Barclays Bank and Barclays Capital this week announced it would pay $100 million to settle with 44 states over its manipulation of interest rates.
New York and Connecticut lead the group of state attorneys general who investigated Barclays over its manipulation of U.S. dollar London Interbank Offered Rate (LIBOR). They charged that Barclays manipulated its USD LIBOR submissions to conceal its own financial difficulties, thereby defrauding U.S. government entities and not-for-profits of millions of dollars.
“There has to be one set of rules for everyone, no matter how rich or how powerful, and that includes big banks and other financial institutions that engage in fraud or impair the fair functioning of financial markets,” New York Attorney General Eric T. Schneiderman said in a statement. “As a result of Barclays’ misconduct, government entities and not-for-profits were defrauded of funds that otherwise could have been used to benefit the people of New York.”
A panel of 16 banks made USD LIBOR submissions that were supposed to reflect borrowing rates in the interbank market. The daily LIBOR rate was calculated by averaging the middle eight submissions. The attorneys general said that from roughly 2007 to 2009, Barclays managers told LIBOR submitters to lower their LIBOR ratings in order to avoid the appearance that Barclays might be having financial difficulty and needed to pay more than some of its competitors to borrow money.
Further, Schneiderman’s statement said, Barclays’ traders sometimes asked Barclays’ LIBOR submitters to change their LIBOR settings to benefit the traders’ positions, rather than setting the LIBOR based on Barclays’ borrowing costs. The LIBOR, therefore, did not reflect the true cost of borrowing funds in the market.

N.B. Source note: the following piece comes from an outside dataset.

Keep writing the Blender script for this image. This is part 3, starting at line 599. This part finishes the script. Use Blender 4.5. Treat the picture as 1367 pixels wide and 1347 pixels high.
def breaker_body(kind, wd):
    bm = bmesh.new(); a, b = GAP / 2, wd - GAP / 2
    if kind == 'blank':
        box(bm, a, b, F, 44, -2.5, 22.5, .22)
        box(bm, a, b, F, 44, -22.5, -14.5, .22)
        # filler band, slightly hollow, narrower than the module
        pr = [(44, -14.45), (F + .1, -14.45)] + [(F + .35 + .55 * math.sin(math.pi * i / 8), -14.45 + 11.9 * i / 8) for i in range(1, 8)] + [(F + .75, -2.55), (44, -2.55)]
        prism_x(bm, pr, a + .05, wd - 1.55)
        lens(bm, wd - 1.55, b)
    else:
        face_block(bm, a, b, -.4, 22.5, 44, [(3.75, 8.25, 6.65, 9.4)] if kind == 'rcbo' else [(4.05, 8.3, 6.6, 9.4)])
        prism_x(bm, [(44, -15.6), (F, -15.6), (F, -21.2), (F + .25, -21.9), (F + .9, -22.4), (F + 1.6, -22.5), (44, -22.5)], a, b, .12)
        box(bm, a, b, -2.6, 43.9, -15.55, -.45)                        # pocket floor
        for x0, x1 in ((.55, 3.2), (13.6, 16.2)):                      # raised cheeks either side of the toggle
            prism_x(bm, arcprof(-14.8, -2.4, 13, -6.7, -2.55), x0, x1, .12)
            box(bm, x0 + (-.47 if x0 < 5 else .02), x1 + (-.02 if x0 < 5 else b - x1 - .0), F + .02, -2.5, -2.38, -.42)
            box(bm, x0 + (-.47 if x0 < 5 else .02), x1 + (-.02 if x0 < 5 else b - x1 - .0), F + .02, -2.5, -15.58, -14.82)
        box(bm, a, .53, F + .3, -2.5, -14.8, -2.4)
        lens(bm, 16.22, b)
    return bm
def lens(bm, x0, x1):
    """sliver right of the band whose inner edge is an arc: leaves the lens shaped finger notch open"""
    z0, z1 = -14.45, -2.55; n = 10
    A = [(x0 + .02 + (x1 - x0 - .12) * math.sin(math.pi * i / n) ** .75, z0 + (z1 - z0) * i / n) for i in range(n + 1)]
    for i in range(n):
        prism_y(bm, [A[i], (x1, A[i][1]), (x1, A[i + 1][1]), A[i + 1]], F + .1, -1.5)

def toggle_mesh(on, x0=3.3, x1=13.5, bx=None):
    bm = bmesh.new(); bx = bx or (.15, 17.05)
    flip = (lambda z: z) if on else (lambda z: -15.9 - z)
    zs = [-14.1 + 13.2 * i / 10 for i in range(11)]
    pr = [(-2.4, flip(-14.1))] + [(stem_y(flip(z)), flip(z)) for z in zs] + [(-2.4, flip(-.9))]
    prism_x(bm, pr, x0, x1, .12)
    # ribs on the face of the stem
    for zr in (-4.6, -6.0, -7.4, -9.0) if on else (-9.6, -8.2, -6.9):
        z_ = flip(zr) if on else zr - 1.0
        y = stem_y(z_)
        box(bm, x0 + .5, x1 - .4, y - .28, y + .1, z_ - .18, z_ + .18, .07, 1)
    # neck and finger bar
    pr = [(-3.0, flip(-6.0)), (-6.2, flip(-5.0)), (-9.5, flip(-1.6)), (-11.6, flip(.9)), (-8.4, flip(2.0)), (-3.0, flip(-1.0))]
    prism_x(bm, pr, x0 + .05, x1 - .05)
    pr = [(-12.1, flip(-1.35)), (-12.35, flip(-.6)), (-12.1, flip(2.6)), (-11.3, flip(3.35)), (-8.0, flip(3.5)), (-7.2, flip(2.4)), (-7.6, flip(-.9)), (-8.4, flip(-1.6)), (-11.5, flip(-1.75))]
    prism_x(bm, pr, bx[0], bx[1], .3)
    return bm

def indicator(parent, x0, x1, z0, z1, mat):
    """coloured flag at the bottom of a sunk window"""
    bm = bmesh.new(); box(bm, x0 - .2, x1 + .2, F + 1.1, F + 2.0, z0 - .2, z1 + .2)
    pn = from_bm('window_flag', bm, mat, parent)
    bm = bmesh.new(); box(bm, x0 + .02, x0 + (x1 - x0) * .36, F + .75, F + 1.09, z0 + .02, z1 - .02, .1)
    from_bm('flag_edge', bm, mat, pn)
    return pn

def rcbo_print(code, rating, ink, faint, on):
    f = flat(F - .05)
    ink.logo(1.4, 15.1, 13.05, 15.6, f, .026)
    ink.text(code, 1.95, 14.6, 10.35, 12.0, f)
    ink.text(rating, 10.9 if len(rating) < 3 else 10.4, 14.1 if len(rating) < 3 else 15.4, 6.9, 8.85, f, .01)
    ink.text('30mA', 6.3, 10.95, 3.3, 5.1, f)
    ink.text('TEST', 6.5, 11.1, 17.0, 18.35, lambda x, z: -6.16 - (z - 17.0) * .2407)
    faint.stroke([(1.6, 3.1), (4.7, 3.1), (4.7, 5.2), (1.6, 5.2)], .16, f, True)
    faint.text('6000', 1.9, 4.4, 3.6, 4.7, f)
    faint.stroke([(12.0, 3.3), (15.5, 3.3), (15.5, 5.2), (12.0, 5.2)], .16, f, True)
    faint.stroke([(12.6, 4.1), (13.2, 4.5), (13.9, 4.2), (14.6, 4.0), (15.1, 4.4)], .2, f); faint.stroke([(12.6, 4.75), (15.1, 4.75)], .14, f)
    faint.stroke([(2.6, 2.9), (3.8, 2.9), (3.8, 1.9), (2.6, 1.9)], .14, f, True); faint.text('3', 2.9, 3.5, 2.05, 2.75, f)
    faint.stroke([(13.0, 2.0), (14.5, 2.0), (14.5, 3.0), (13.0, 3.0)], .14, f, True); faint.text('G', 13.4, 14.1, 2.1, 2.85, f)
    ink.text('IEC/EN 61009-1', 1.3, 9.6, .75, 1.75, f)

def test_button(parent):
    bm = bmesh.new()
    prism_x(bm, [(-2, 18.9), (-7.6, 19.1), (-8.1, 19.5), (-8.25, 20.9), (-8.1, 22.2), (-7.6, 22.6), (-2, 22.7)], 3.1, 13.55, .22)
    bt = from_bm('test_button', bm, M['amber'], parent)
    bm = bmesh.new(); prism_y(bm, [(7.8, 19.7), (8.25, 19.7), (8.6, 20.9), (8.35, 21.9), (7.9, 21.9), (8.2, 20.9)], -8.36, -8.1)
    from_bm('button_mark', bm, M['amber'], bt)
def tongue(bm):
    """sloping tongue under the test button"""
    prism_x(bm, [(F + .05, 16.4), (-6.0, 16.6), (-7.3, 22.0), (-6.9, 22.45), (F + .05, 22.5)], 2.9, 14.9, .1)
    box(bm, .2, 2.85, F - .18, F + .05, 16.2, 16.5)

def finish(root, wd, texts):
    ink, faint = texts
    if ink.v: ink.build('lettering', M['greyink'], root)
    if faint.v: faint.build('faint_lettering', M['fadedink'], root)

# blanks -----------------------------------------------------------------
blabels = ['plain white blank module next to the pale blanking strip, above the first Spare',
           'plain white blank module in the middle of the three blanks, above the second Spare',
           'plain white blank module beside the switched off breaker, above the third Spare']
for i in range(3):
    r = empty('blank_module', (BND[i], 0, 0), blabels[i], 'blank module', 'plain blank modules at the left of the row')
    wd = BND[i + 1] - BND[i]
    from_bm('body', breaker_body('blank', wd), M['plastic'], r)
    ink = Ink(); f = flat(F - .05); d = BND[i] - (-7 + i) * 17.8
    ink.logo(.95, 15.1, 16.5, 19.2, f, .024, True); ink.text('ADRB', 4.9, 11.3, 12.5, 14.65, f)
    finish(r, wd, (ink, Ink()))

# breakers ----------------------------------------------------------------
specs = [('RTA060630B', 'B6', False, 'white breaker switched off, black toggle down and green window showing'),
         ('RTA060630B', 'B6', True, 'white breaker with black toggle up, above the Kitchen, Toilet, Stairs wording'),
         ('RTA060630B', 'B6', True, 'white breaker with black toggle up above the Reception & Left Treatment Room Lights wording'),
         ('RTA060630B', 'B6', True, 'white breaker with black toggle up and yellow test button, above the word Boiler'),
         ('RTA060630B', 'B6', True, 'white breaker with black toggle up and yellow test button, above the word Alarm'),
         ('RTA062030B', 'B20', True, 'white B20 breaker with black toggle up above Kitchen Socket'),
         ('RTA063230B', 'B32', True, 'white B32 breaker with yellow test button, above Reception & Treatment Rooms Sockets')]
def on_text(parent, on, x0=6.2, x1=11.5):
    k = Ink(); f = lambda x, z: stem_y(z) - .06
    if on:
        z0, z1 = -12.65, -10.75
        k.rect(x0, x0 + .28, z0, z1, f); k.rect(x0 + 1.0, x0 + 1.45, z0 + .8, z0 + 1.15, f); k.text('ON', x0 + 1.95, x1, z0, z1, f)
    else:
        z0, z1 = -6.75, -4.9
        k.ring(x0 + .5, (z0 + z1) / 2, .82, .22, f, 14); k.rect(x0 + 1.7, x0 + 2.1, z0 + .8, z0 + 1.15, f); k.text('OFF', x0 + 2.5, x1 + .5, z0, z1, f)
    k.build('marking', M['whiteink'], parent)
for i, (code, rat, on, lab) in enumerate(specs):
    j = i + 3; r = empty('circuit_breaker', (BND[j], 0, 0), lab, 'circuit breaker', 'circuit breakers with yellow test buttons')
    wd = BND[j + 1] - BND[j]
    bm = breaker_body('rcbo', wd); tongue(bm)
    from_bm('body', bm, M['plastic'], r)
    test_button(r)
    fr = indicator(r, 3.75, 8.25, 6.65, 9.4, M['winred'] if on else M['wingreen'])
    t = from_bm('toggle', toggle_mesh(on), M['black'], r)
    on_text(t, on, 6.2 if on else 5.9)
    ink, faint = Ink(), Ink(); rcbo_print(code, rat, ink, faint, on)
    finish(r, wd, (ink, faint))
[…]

Ultimately, American government entities and nonprofit organizations were defrauded of millions of dollars when they entered into swaps and other financial contracts with Barclays, since they did not know that Barclays and other banks on the panel were manipulating the LIBOR.
Barclays is the first of several USD-LIBOR-setting panel banks under investigation by the state attorneys general, and Schneiderman said that Barclays cooperated with the investigation from the outset.
These entities with LIBOR-linked swaps and other investment contracts with Barclays will be notified if they are eligible to receive restitution from a settlement fund of $93.35 million. The balance of the settlement fund will be used to pay expenses of the investigation and for other uses consistent with state law.